Pernikahan ini hanya sah secara agama, tanpa memenuhi syarat legal yang diatur oleh negara.
Banyak perempuan yang terjebak dalam praktik ini, di mana mereka dinikahi untuk jangka waktu tertentu dengan imbalan uang.
Setelah kontrak habis, mereka diceraikan, dan laki-laki tersebut kembali ke negaranya atau mencari perempuan lain.
Berdasarkan Undang-Undang No. 23 Tahun 2004 tentang Penghapusan Kekerasan dalam Rumah Tangga, tindakan seperti ini dapat dianggap sebagai bentuk eksploitasi terhadap perempuan.
Pernikahan yang tidak diakui secara hukum dan hanya bertujuan untuk memuaskan hasrat sementara merugikan perempuan secara fisik dan psikologis, serta melanggar hak-hak mereka sebagai manusia.

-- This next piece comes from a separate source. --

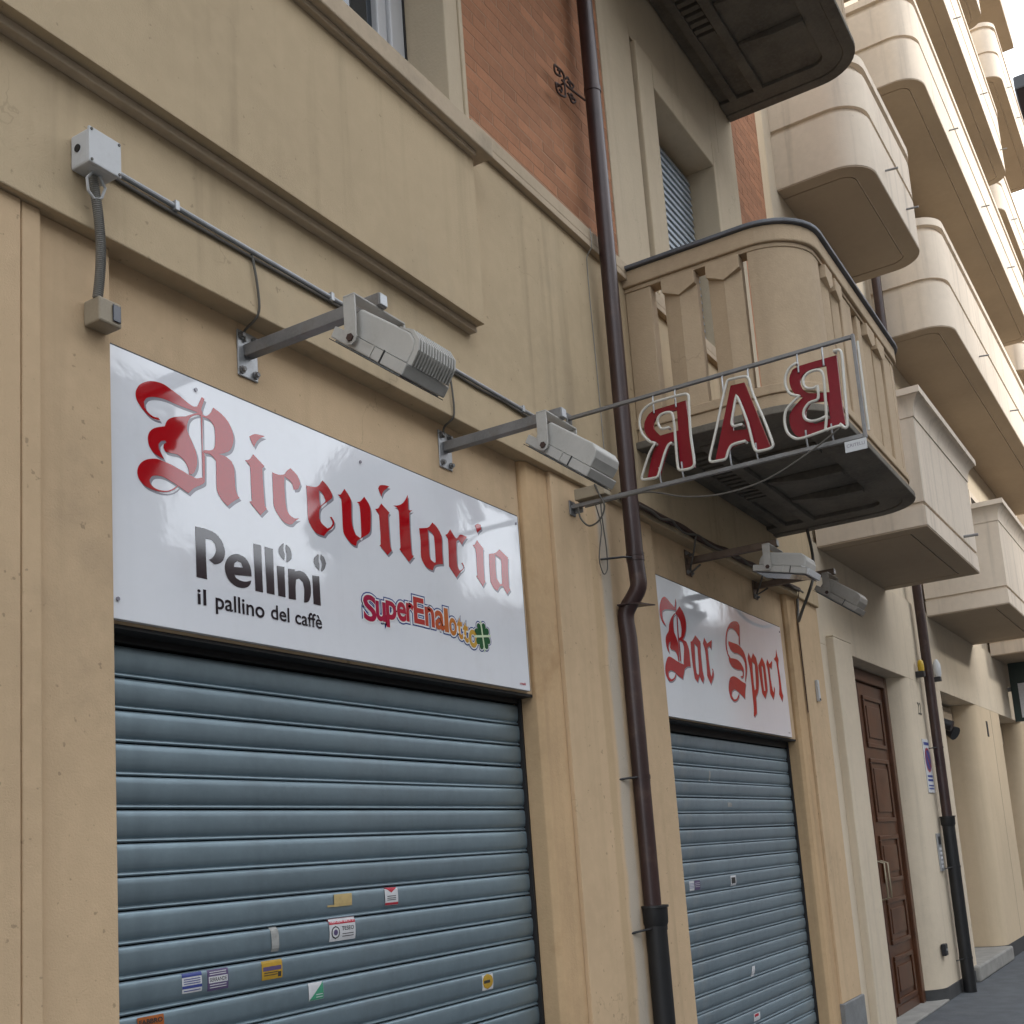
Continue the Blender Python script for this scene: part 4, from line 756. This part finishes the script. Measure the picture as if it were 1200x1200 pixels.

Pemerintah sebenarnya telah mengambil sejumlah langkah untuk mengatasi praktik kawin kontrak di Indonesia.
Dalam beberapa tahun terakhir, pihak kepolisian telah membongkar sindikat kawin kontrak di beberapa wilayah. Selain itu, penegakan hukum terkait Undang-Undang Perkawinan juga semakin diperketat.
Namun, tantangan yang dihadapi tidak hanya soal penegakan hukum, tetapi juga soal sosialisasi kepada masyarakat tentang pentingnya pernikahan yang sah secara hukum.
Masyarakat perlu lebih memahami bahwa pernikahan bukan sekadar kontrak sementara, melainkan ikatan yang dilindungi oleh undang-undang demi kesejahteraan bersama.
Dengan penegakan hukum yang lebih tegas dan peningkatan kesadaran masyarakat, diharapkan praktik kawin kontrak yang merugikan perempuan ini bisa diminimalisir.
Selain itu, regulasi yang lebih ketat terkait perkawinan antar warga negara juga perlu diperkuat, mengingat banyak pelaku kawin kontrak adalah wisatawan asing.